Over the past four months or so the hugely successful series of Family Business Lectures given by Maitland Mackie of Mackies Ice Cream, Bill Gordon of William Grant & Sons, Hugh Raven of the Ardtornish Estate and Jacqui Walker of Walkers Shortbread entertained and educated several hundred attendees representing a wide cross section of family business members, business advisers and academics.
Looking back, although the businesses were very different, and their family issues impacted in different ways, a number of common underlying themes emerged.
1. Size doesn't matter. When it comes to generational transitions, succession and transfer of ownership, the emotional complexities and inherent conflicts are the same regardless of the scale of the business - the only difference is the number of zeros in terms of wealth or employment at stake!
2. Even when it was clear that family issues and succession needed to be addressed, it was extraordinarily difficult for the family themselves to know how to go about it.
3. Consensus that, for various reasons (lack of appropriate knowledge and skills, not seen by all the family as being truly independent, conflicts of interest etc ), the businesses' own professional advisers were not best placed to provide the practical help and advice needed.
4. Although the solutions to the challenges each family faced were very different, the approach taken was the same – they had had help from a completely independent specialist family business consultant who engaged all the family in a structured process that had clear objectives and was carried out within a realistic but flexible timetable.
5. Recognition that families and their business advisers would be more likely to understand why conflict is built into family business systems, and how to seek out the right help to get organised to tackle it, if they were both better informed and educated about the knowledge and skills needed to govern and manage family businesses. Hence the importance of the hugely valuable ongoing work done in this respect by the Scottish Family Business Association (www.sfba.co.uk ) and the embryonic Strathclyde University International Centre for Family Enterprise.

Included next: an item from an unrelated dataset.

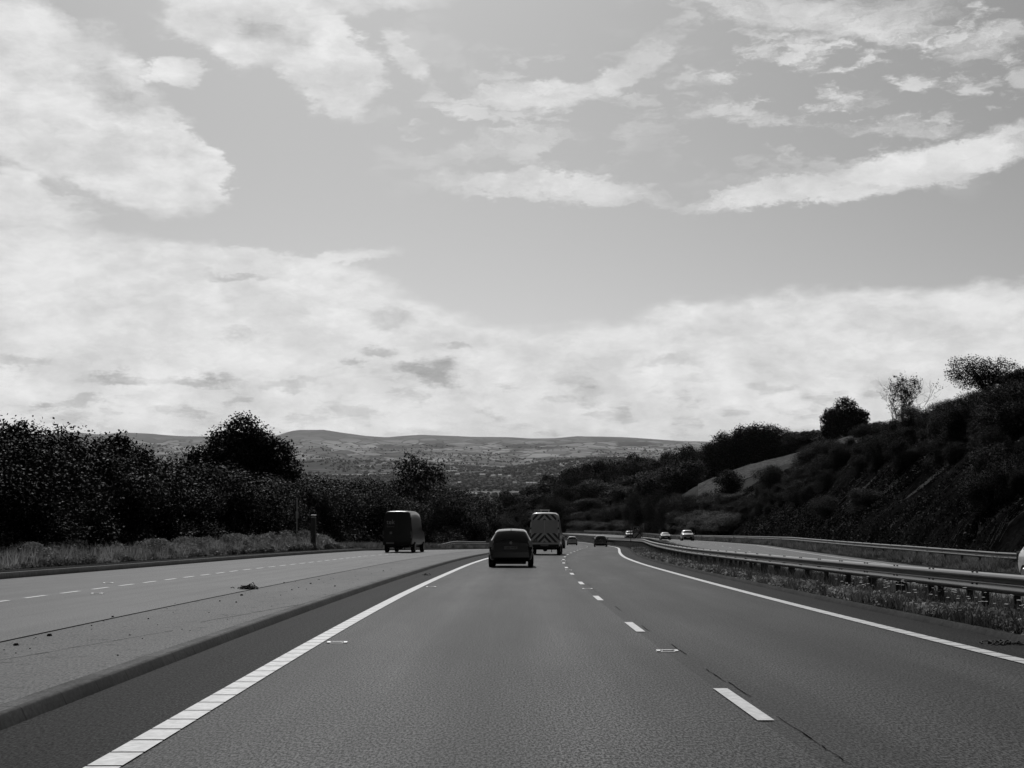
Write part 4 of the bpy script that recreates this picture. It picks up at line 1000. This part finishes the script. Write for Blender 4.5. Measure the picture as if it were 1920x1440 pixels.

6. All those who contributed were happy to share their experiences, both bad and good, in the hope that others can benefit - again hugely valuable.
Lessons to be learnt?
By ensuring wider availability of knowledge and specialist support, more of our family business will have a better chance of a prosperous future.
The work of SFBA and ICFE will be crucial and deserve the support of everybody involved in the family business community in Scotland.